La sua è una spiritualità inquieta.
«Sono religiosa».

[…] Ha mai sentito il bisogno di pregare?
«Ma io prego».

[…] Da quanti anni non torna a Carpi?
«Ci sono stata in autunno. Ho un cugino cui voglio bene e tanti amici. Non c’è più il cinema Fanti, dove la mamma mi portava già a 3 anni. L’amore per il grande schermo è nato lì. E ancora resiste».

Guarda i film sul piccolo schermo?
«No, vedo le serie tv in casa di amici. Mi sono piaciute Chiami il mio agente! e The Crown. Ma non sono abbonata né a Netflix, né ad Amazon Prime, né a Sky».

Fedele al suo rapporto con la Rai.
«Non esiste più. C’era quando stavo in consiglio d’amministrazione, con Enzo Siciliano presidente. Durò appena 18 mesi. Dopodiché Massimo D’Alema prese il posto di Romano Prodi al governo».

Che cosa ama vedere in televisione?
«Il cinema inglese. Tentai d’introdurre in Rai la linea portata nella Bbc da David Puttnam, produttore di Fuga di mezzanotte, Momenti di gloria, Urla del silenzio e Mission: meno film americani, più film europei. Sarebbe potuto nascere il nuovo cinema italiano».

Liliana Cavani si racconta: Rapporto con la Rai? Non esiste più”

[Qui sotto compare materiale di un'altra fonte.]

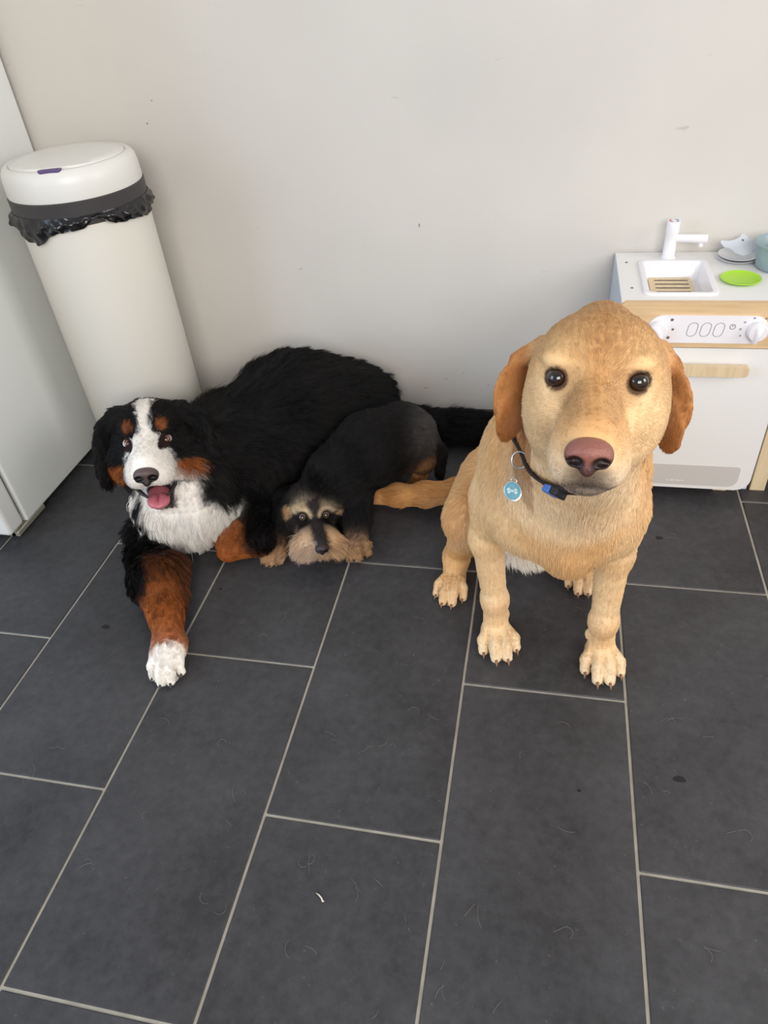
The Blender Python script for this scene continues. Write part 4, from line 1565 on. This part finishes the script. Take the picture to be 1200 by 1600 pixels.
    # dark mask round the eyes and a dark stripe down the muzzle
    stripe = hd * sstep(0.016, 0.010, np.abs(x)) * sstep(-0.040, -0.022, z) * (y > -0.015)
    C = mixc(C, stripe * 0.95, lin(50, 44, 44))
    for s in (-1, 1):
        e = np.sqrt((x - 0.0285 * s) ** 2 + (z + 0.003) ** 2) + 10 * (y < -0.05)
        C = mixc(C, hd * sstep(0.022, 0.016, e) * (z < 0.011) * sstep(0.040, 0.025, y), lin(22, 18, 19))
        L = np.where(e < 0.0115, 0.0, np.where(e < 0.018, np.minimum(L, 0.004), L))
        ar = np.sqrt((x - 0.0265 * s) ** 2 + ((z + 0.004) * 0.95) ** 2)
        C = mixc(C, hd * np.exp(-((ar - 0.0195) / 0.0042) ** 2) * sstep(-0.002, 0.006, z) * (y > -0.045) * (y < 0.02), lin(206, 184, 152))
        c2 = np.sqrt(((x - 0.058 * s) / 0.010) ** 2 + ((z - 0.000) / 0.013) ** 2 + ((y + 0.03) / 0.03) ** 2)
        C = mixc(C, hd * sstep(1.2, 0.7, c2) * 0.8, BUFF)
        # the viewer's left whisker is greyer
    C = mixc(C, hd * (x < -0.01) * sstep(0.02, 0.05, y) * sstep(0.0, -0.03, z) * 0.35, lin(206, 194, 186))
    nzd = np.sqrt((x / 0.015) ** 2 + ((y - 0.098) / 0.016) ** 2 + ((z + 0.026) / 0.016) ** 2)
    L = np.where(nzd < 1, 0.0, L)
    # grey sheen at the right of the rump, painted into the coat colour
    X, Y, Z = V[:, 0], V[:, 1], V[:, 2]
    C = mixc(C, sstep(-0.32, -0.25, X) * sstep(0.10, 0.16, Z) * 0.4, lin(112, 106, 104))
    mesh_obj('body', V, F, M_SKIN, root, True, org, C)
    grow_coat('coat', V, F, N, C, L, T, 130000, root, org, M_FUR, lift=0.28, jit=0.52, grav=0.05, seg=4, rad=0.00045, clump=0.5, clump_size=0.008, cjit=0.20, seed=9, wave=0.10)
    for s in (-1, 1):
        c = H(0.0275 * s, -0.0010, -0.001)
        eyeball('eye', c, 0.0108, unit(CAM - c), root, org, lin(12, 9, 9), lin(84, 62, 48), lin(30, 22, 20), 25, 48)
    nose_part(H, (0, 0.101, -0.027), 0.0155, root, org, lin(56, 46, 46), lin(22, 18, 18))
    claw_parts(claws, root, org, lin(46, 38, 34), 0.8)
    return S


DAX = build_dachshund()


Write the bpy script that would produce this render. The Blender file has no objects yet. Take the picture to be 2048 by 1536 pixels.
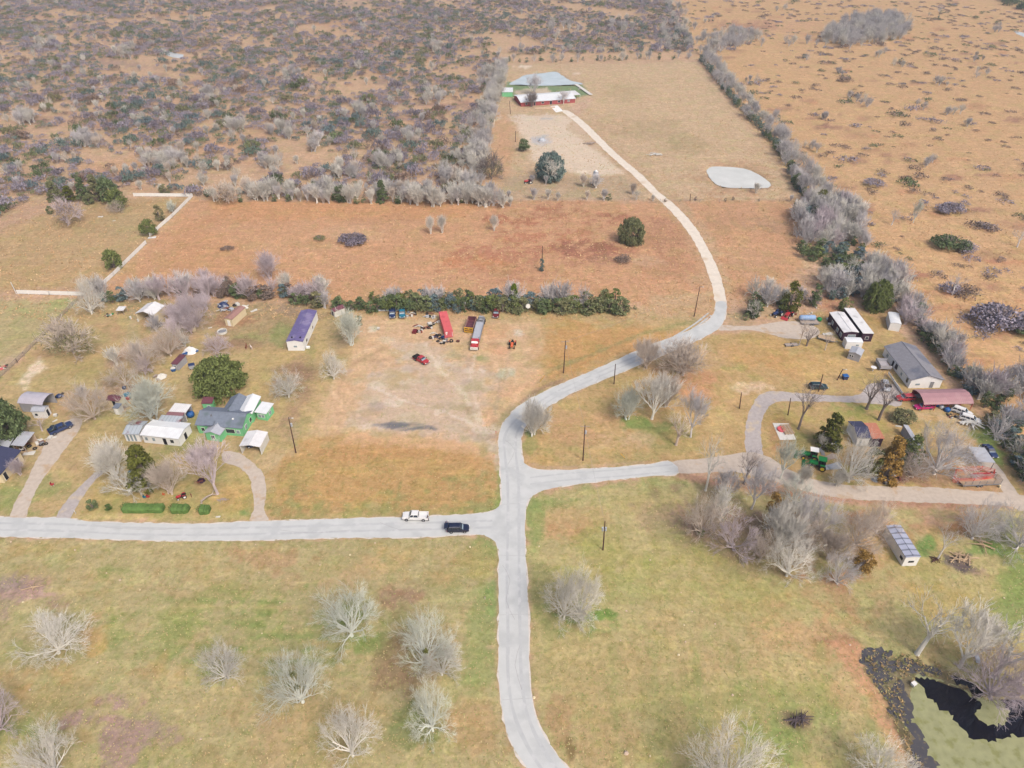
import bpy, math, random, time
import numpy as np
from mathutils import Vector, Matrix
from mathutils.geometry import tessellate_polygon
C = bpy.context.scene.collection
sc = bpy.context.scene
R = math.radians
# ---------------------------------------------------------------- camera
H = 118.0; TH = R(36.7); F = 1420.0            # drone height, tilt below the horizon, focal length for a 2048 px frame
CT, ST = math.cos(TH), math.sin(TH)
cam = bpy.data.cameras.new("Camera"); cam_o = bpy.data.objects.new("Camera", cam); C.objects.link(cam_o)
cam.sensor_width = 36; cam.lens = 36*F/2048; cam.clip_start = 1; cam.clip_end = 30000
cam_o.location = (0, 0, H); cam_o.rotation_euler = (R(90)-TH, 0, 0)
sc.camera = cam_o
# ---------------------------------------------------------------- world and sun (bright overcast winter day)
SUN_EL, SUN_AZ = R(50), R(145)                 # azimuth clockwise from +Y: behind and right of the camera
w = bpy.data.worlds.new("World"); sc.world = w; w.use_nodes = True
nt = w.node_tree; bg = nt.nodes["Background"]
sky = nt.nodes.new("ShaderNodeTexSky"); sky.sky_type = 'NISHITA'; sky.sun_disc = False
sky.sun_elevation = SUN_EL; sky.sun_rotation = SUN_AZ; sky.air_density = 1.0; sky.dust_density = 7.0; sky.ozone_density = 1.0
nt.links.new(sky.outputs[0], bg.inputs[0]); bg.inputs[1].default_value = 0.14
sun = bpy.data.lights.new("Sun", 'SUN'); sun.energy = 1.3; sun.angle = R(14); sun.color = (1.0, 0.95, 0.88)
sun_o = bpy.data.objects.new("Sun", sun); C.objects.link(sun_o); sun_o.location = (0, 0, 300)
sun_o.rotation_euler = (R(90)-SUN_EL, 0, math.pi-SUN_AZ)
sc.view_settings.view_transform = 'Standard'; sc.view_settings.look = 'None'
sc.view_settings.gamma = 1; sc.view_settings.exposure = 0.43
sc.cycles.max_bounces = 5; sc.cycles.diffuse_bounces = 2; sc.cycles.glossy_bounces = 2; sc.cycles.transmission_bounces = 2
sc.cycles.volume_bounces = 0; sc.cycles.volume_step_rate = 1
K = 1.42                                        # display value of a white surface lit by this sky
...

[…] Sa dirmi perché i figli dei maestri quasi mai superano i padri? Penso ad Alessandro Gassman o a Christian De Sica.
«È un disegno che ci sfugge. Si nasce un po’ qua, un po’ là… Se dovessi salvare un solo film italiano, sceglierei L’oro di Napoli di Vittorio De Sica».

Ma il suo regista preferito chi è?
«Ingmar Bergman. Mi ha insegnato il cinema a basso costo e la scelta degli attori. Per Galileo andai a Londra. Un’agenzia mi presentò Cyril Cusack, che veniva dall’Abbey Theatre. Pensai: eccolo! Senza di lui, sarebbe stato un altro film. Bernabei lo rifiutò. Fu venduto alla Cineriz, che lo cedette a Mediaset. Più visto».

[…] S’immaginava i successi che ha avuto?
«A dire il vero, da filologa della lingua arrivai a Roma nel 1959 avendo nelle tasche del loden i titoli dei testi da consultare nella Biblioteca Vaticana per scrivere un’edizione critica dei Commentarii di Enea Silvio Piccolomini, papa Pio II».